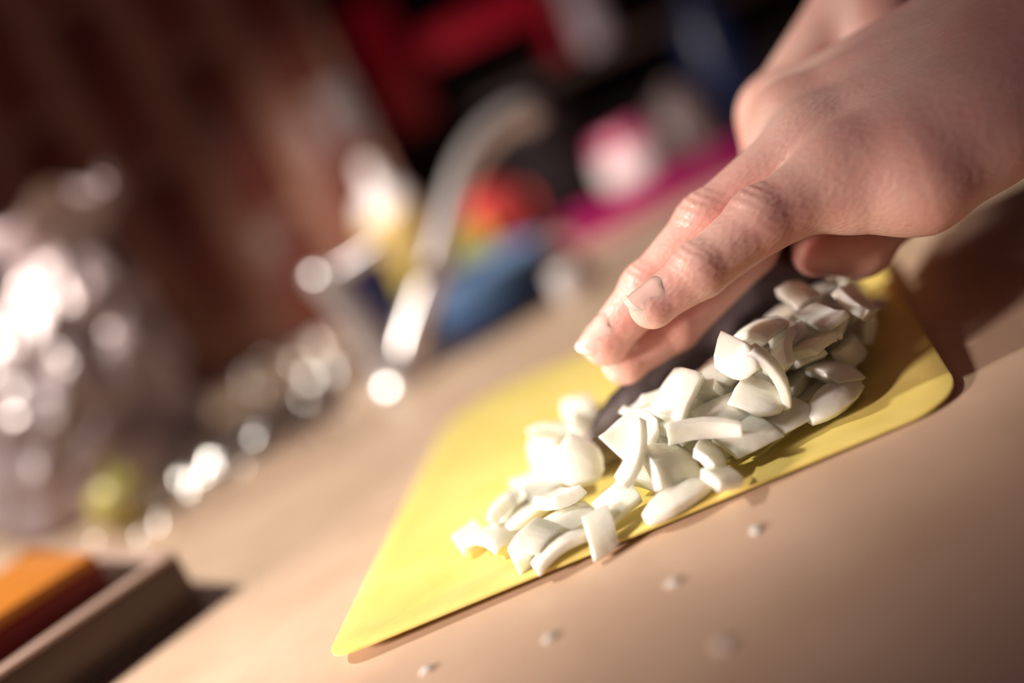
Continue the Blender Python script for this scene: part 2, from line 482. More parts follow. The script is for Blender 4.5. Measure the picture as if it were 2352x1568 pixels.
# right hand: closed round the knife handle behind the left one
RJ = dict(
    index=[(1785, 262, 297, 10.5), (1775, 430, 300, 8.8), (1850, 540, 294, 7.8), (1930, 560, 282, 6.6)],
    middle=[(1850, 235, 312, 11), (1850, 420, 318, 9), (1935, 520, 308, 8), (1990, 530, 292, 6.8)],
    ring=[(1925, 225, 326, 10.5), (1925, 400, 334, 8.6), (2000, 490, 322, 7.6), (2050, 500, 305, 6.6)],
    pinky=[(1995, 225, 338, 9.5), (1995, 375, 346, 7.6), (2065, 450, 335, 6.6), (2105, 460, 320, 5.8)],
)
J2 = {k: [at(*p[:3]) for p in v] for k, v in RJ.items()}
R2 = {k: [p[3] for p in v] for k, v in RJ.items()}
wr2 = at(2070, -120, 315); elbow2 = wr2 + np.array([160, 40, 165.])
dors2 = unit(-.6 * IR + .6 * IU + .3 * TOC)
lo, hi = np.array([60, 215, 5.]), np.array([240, 390, 215.])
f = Field(lo, hi, 1.1); g = Field(lo, hi, 1.1)
for k in J2:
    ff = Field(lo, hi, 1.1)
    for i in range(3): ff.cone(J2[k][i], J2[k][i + 1], R2[k][i], R2[k][i + 1], 1.5)
    g.merge(ff, .8)
    f.cone(J2[k][0], wr2 + .25 * (J2[k][0] - wr2), R2[k][0], 14, 7)
    f.ball(J2[k][0] + dors2 * 2, R2[k][0] - 1.5, 4)
tb = [wr2 + .3 * (J2['index'][0] - wr2) + TOC * 8, at(2060, 330, 282), at(2040, 470, 268), at(1975, 565, 263), at(1875, 580, 262)]
for i, (a, b) in enumerate(((15, 12), (12, 9.5), (9.5, 7.6), (7.6, 6.4))): f.cone(tb[i], tb[i + 1], a, b, 5)
f.cone(wr2, elbow2, 21, 36, 10)
f.merge(g, 5)
right = link('right_arm', f.mesh('right_arm'), M_skin, person)
right.matrix_parent_inverse = left.matrix_parent_inverse.copy()
fingernail(right, tb[4], tb[3], 6.4, unit(IU - .35 * TOC - .3 * IR), 11, 1.0)

# ------------------------------------------------------------------ cutting mat
def rounded(pts, rads, n=10):
    out = []
    N = len(pts)
    for i in range(N):
        p, a, b = (np.array(q, float) for q in (pts[i], pts[i - 1], pts[(i + 1) % N]))
        da, db = unit(a - p), unit(b - p); r = rads[i]
        ang = math.acos(np.clip(da @ db, -1, 1)); L = r / math.tan(ang / 2)
        p0, p1 = p + da * L, p + db * L
        for k in range(n + 1):
            t = k / n
            out.append((1 - t) ** 2 * p0 + 2 * t * (1 - t) * p + t * t * p1)
    return out
corners = [on(752, 1535, 2), on(2213, 902, 2), on(1985, 560, 2), on(1040, 925, 2)]
outline = rounded([c[:2] for c in corners], [7, 16, 42, 40], 12)
cx, cy = np.mean([p[0] for p in outline]), np.mean([p[1] for p in outline])
def mat_lift(x, y):      # the thin mat bows up a little at its left corner and right side
    l = 1.2 + 3.0 * math.exp(-(((x + 69) / 22) ** 2 + ((y - 217) / 26) ** 2)) + 2.6 * max(0, (x - 62) / 40) ** 2
    return l
rings = [1, .993, .93, .8, .6, .4, .2]
vs, fs = [], []
n = len(outline)
for lay in (0, 1):
    for ri, s in enumerate(rings):
        for p in outline:
            x, y = cx + (p[0] - cx) * s, cy + (p[1] - cy) * s
            z = mat_lift(x, y) - (0 if lay == 0 else 1.15)
            if ri == 0: z += -.25 if lay == 0 else .25
            vs.append((x * MM, y * MM, z * MM))
    vs.append((cx * MM, cy * MM, (mat_lift(cx, cy) - (0 if lay == 0 else 1.15)) * MM))
m1 = len(rings) * n + 1
for lay in (0, 1):
    o = lay * m1
    for r in range(len(rings) - 1):
        for k in range(n):
            a, b, c, d = o + r * n + k, o + r * n + (k + 1) % n, o + (r + 1) * n + (k + 1) % n, o + (r + 1) * n + k
            fs.append((a, b, c, d) if lay == 0 else (d, c, b, a))
    for k in range(n):
        a, b, c = o + (len(rings) - 1) * n + k, o + (len(rings) - 1) * n + (k + 1) % n, o + m1 - 1
        fs.append((a, b, c) if lay == 0 else (c, b, a))
for k in range(n): fs.append((k, m1 + k, m1 + (k + 1) % n, (k + 1) % n))
cm = link('cutting_mat', mesh('cutting_mat', vs, fs, True), M_mat)
cm.data.set_sharp_from_angle(angle=math.radians(50))
tag(cm, 'thin yellow plastic cutting mat with rounded corners holding the chopped onion', 'cutting mat')

# ------------------------------------------------------------------ knife
knife = thing('kitchen_knife', 'dark kitchen knife standing edge down in the chopped onion', 'knife', (.002, .255, .0025))
prof_top = [(0, 0), (1.2, 3.2), (4, 8.5), (9, 13.3), (16, 17.6), (28, 21.5), (48, 28), (76, 36), (85, 38.5)]
prof_bot = [(0, 0), (3, .2), (10, .0), (24, .0), (40, .2), (60, .8), (74, 1.6), (82, 2.6), (85, 4)]
def topz(x): return np.interp(x, *zip(*prof_top))
def botz(x): return np.interp(x, *zip(*prof_bot))
xs = [0, 1.2, 4, 9, 16, 22, 28, 38, 48, 62, 72, 79, 85]
vs, fs = [], []
for side in (-1, 1):
    for x in xs:
        zt, zb = topz(x), botz(x)
        for q, hw in ((0, .06), (.12, .35), (.6, .8), (.97, .95), (1, .75)):
            vs.append((x * MM, side * hw * min(1, .3 + x / 14) * MM, (zb + (zt - zb) * q) * MM))
nq = 5; ns = len(xs) * nq
for s in (0, 1):
    for i in range(len(xs) - 1):
        for q in range(nq - 1):
            a, b, c, d = (s * ns + i * nq + q, s * ns + (i + 1) * nq + q, s * ns + (i + 1) * nq + q + 1, s * ns + i * nq + q + 1)
            fs.append((a, b, c, d) if s == 0 else (d, c, b, a))
for i in range(len(xs) - 1):
    for q in (0, nq - 1):
        a, b = i * nq + q, (i + 1) * nq + q
        fs.append((a, b, ns + b, ns + a))
for i in (0, len(xs) - 1):
    for q in range(nq - 1): fs.append((i * nq + q, i * nq + q + 1, ns + i * nq + q + 1, ns + i * nq + q))
bm = bmesh.new(); V = [bm.verts.new(v) for v in vs]
for q in fs:
    try: bm.faces.new([V[i] for i in q])
    except ValueError: pass
bl = link('blade', bm_mesh('blade', bm, 25), M_blade, knife)
bm = bmesh.new(); add_box(bm, .0845, .099, -.005, .005, .024, .041, bev=.003)
link('bolster', bm_mesh('bolster', bm, 40), M_steel, knife)
h = tube('handle', [(.098, 0, .034), (.108, 0, .036), (.132, .001, .041), (.158, .002, .047), (.190, .003, .054), (.204, .004, .055)], [.0085, .0092, .0095, .009, .0098, .007], M_handle, knife)
for x, z in ((.118, .038), (.143, .0435), (.176, .051)):
    r = lathe('rivet', [(.0001, 0), (.003, 0), (.003, .0012), (.0015, .0018), (.0001, .0018)], M_steel, h, n=16, cap=False)
    r.rotation_euler = (math.pi / 2, 0, 0); r.location = (x, -.0082, z)
knife.rotation_euler = (0, math.radians(-.5), math.radians(6.6))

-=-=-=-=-

Without the pictures, repeat the listing above exactly.

Continue the Blender Python script for this scene: part 2, from line 482. More parts follow. The script is for Blender 4.5. Measure the picture as if it were 2352x1568 pixels.
# right hand: closed round the knife handle behind the left one
RJ = dict(
    index=[(1785, 262, 297, 10.5), (1775, 430, 300, 8.8), (1850, 540, 294, 7.8), (1930, 560, 282, 6.6)],
    middle=[(1850, 235, 312, 11), (1850, 420, 318, 9), (1935, 520, 308, 8), (1990, 530, 292, 6.8)],
    ring=[(1925, 225, 326, 10.5), (1925, 400, 334, 8.6), (2000, 490, 322, 7.6), (2050, 500, 305, 6.6)],
    pinky=[(1995, 225, 338, 9.5), (1995, 375, 346, 7.6), (2065, 450, 335, 6.6), (2105, 460, 320, 5.8)],
)
J2 = {k: [at(*p[:3]) for p in v] for k, v in RJ.items()}
R2 = {k: [p[3] for p in v] for k, v in RJ.items()}
wr2 = at(2070, -120, 315); elbow2 = wr2 + np.array([160, 40, 165.])
dors2 = unit(-.6 * IR + .6 * IU + .3 * TOC)
lo, hi = np.array([60, 215, 5.]), np.array([240, 390, 215.])
f = Field(lo, hi, 1.1); g = Field(lo, hi, 1.1)
for k in J2:
    ff = Field(lo, hi, 1.1)
    for i in range(3): ff.cone(J2[k][i], J2[k][i + 1], R2[k][i], R2[k][i + 1], 1.5)
    g.merge(ff, .8)
    f.cone(J2[k][0], wr2 + .25 * (J2[k][0] - wr2), R2[k][0], 14, 7)
    f.ball(J2[k][0] + dors2 * 2, R2[k][0] - 1.5, 4)
tb = [wr2 + .3 * (J2['index'][0] - wr2) + TOC * 8, at(2060, 330, 282), at(2040, 470, 268), at(1975, 565, 263), at(1875, 580, 262)]
for i, (a, b) in enumerate(((15, 12), (12, 9.5), (9.5, 7.6), (7.6, 6.4))): f.cone(tb[i], tb[i + 1], a, b, 5)
f.cone(wr2, elbow2, 21, 36, 10)
f.merge(g, 5)
right = link('right_arm', f.mesh('right_arm'), M_skin, person)
right.matrix_parent_inverse = left.matrix_parent_inverse.copy()
fingernail(right, tb[4], tb[3], 6.4, unit(IU - .35 * TOC - .3 * IR), 11, 1.0)

# ------------------------------------------------------------------ cutting mat
def rounded(pts, rads, n=10):
    out = []
    N = len(pts)
    for i in range(N):
        p, a, b = (np.array(q, float) for q in (pts[i], pts[i - 1], pts[(i + 1) % N]))
        da, db = unit(a - p), unit(b - p); r = rads[i]
        ang = math.acos(np.clip(da @ db, -1, 1)); L = r / math.tan(ang / 2)
        p0, p1 = p + da * L, p + db * L
        for k in range(n + 1):
            t = k / n
            out.append((1 - t) ** 2 * p0 + 2 * t * (1 - t) * p + t * t * p1)
    return out
corners = [on(752, 1535, 2), on(2213, 902, 2), on(1985, 560, 2), on(1040, 925, 2)]
outline = rounded([c[:2] for c in corners], [7, 16, 42, 40], 12)
cx, cy = np.mean([p[0] for p in outline]), np.mean([p[1] for p in outline])
def mat_lift(x, y):      # the thin mat bows up a little at its left corner and right side
    l = 1.2 + 3.0 * math.exp(-(((x + 69) / 22) ** 2 + ((y - 217) / 26) ** 2)) + 2.6 * max(0, (x - 62) / 40) ** 2
    return l
rings = [1, .993, .93, .8, .6, .4, .2]
vs, fs = [], []
n = len(outline)
for lay in (0, 1):
    for ri, s in enumerate(rings):
        for p in outline:
            x, y = cx + (p[0] - cx) * s, cy + (p[1] - cy) * s
            z = mat_lift(x, y) - (0 if lay == 0 else 1.15)
            if ri == 0: z += -.25 if lay == 0 else .25
            vs.append((x * MM, y * MM, z * MM))
    vs.append((cx * MM, cy * MM, (mat_lift(cx, cy) - (0 if lay == 0 else 1.15)) * MM))
m1 = len(rings) * n + 1
for lay in (0, 1):
    o = lay * m1
    for r in range(len(rings) - 1):
        for k in range(n):
            a, b, c, d = o + r * n + k, o + r * n + (k + 1) % n, o + (r + 1) * n + (k + 1) % n, o + (r + 1) * n + k
            fs.append((a, b, c, d) if lay == 0 else (d, c, b, a))
    for k in range(n):
        a, b, c = o + (len(rings) - 1) * n + k, o + (len(rings) - 1) * n + (k + 1) % n, o + m1 - 1
        fs.append((a, b, c) if lay == 0 else (c, b, a))
for k in range(n): fs.append((k, m1 + k, m1 + (k + 1) % n, (k + 1) % n))
cm = link('cutting_mat', mesh('cutting_mat', vs, fs, True), M_mat)
cm.data.set_sharp_from_angle(angle=math.radians(50))
tag(cm, 'thin yellow plastic cutting mat with rounded corners holding the chopped onion', 'cutting mat')

# ------------------------------------------------------------------ knife
knife = thing('kitchen_knife', 'dark kitchen knife standing edge down in the chopped onion', 'knife', (.002, .255, .0025))
prof_top = [(0, 0), (1.2, 3.2), (4, 8.5), (9, 13.3), (16, 17.6), (28, 21.5), (48, 28), (76, 36), (85, 38.5)]
prof_bot = [(0, 0), (3, .2), (10, .0), (24, .0), (40, .2), (60, .8), (74, 1.6), (82, 2.6), (85, 4)]
def topz(x): return np.interp(x, *zip(*prof_top))
def botz(x): return np.interp(x, *zip(*prof_bot))
xs = [0, 1.2, 4, 9, 16, 22, 28, 38, 48, 62, 72, 79, 85]
vs, fs = [], []
for side in (-1, 1):
    for x in xs:
        zt, zb = topz(x), botz(x)
        for q, hw in ((0, .06), (.12, .35), (.6, .8), (.97, .95), (1, .75)):
            vs.append((x * MM, side * hw * min(1, .3 + x / 14) * MM, (zb + (zt - zb) * q) * MM))
nq = 5; ns = len(xs) * nq
for s in (0, 1):
    for i in range(len(xs) - 1):
        for q in range(nq - 1):
            a, b, c, d = (s * ns + i * nq + q, s * ns + (i + 1) * nq + q, s * ns + (i + 1) * nq + q + 1, s * ns + i * nq + q + 1)
            fs.append((a, b, c, d) if s == 0 else (d, c, b, a))
for i in range(len(xs) - 1):
    for q in (0, nq - 1):
        a, b = i * nq + q, (i + 1) * nq + q
        fs.append((a, b, ns + b, ns + a))
for i in (0, len(xs) - 1):
    for q in range(nq - 1): fs.append((i * nq + q, i * nq + q + 1, ns + i * nq + q + 1, ns + i * nq + q))
bm = bmesh.new(); V = [bm.verts.new(v) for v in vs]
for q in fs:
    try: bm.faces.new([V[i] for i in q])
    except ValueError: pass
bl = link('blade', bm_mesh('blade', bm, 25), M_blade, knife)
bm = bmesh.new(); add_box(bm, .0845, .099, -.005, .005, .024, .041, bev=.003)
link('bolster', bm_mesh('bolster', bm, 40), M_steel, knife)
h = tube('handle', [(.098, 0, .034), (.108, 0, .036), (.132, .001, .041), (.158, .002, .047), (.190, .003, .054), (.204, .004, .055)], [.0085, .0092, .0095, .009, .0098, .007], M_handle, knife)
for x, z in ((.118, .038), (.143, .0435), (.176, .051)):
    r = lathe('rivet', [(.0001, 0), (.003, 0), (.003, .0012), (.0015, .0018), (.0001, .0018)], M_steel, h, n=16, cap=False)
    r.rotation_euler = (math.pi / 2, 0, 0); r.location = (x, -.0082, z)
knife.rotation_euler = (0, math.radians(-.5), math.radians(6.6))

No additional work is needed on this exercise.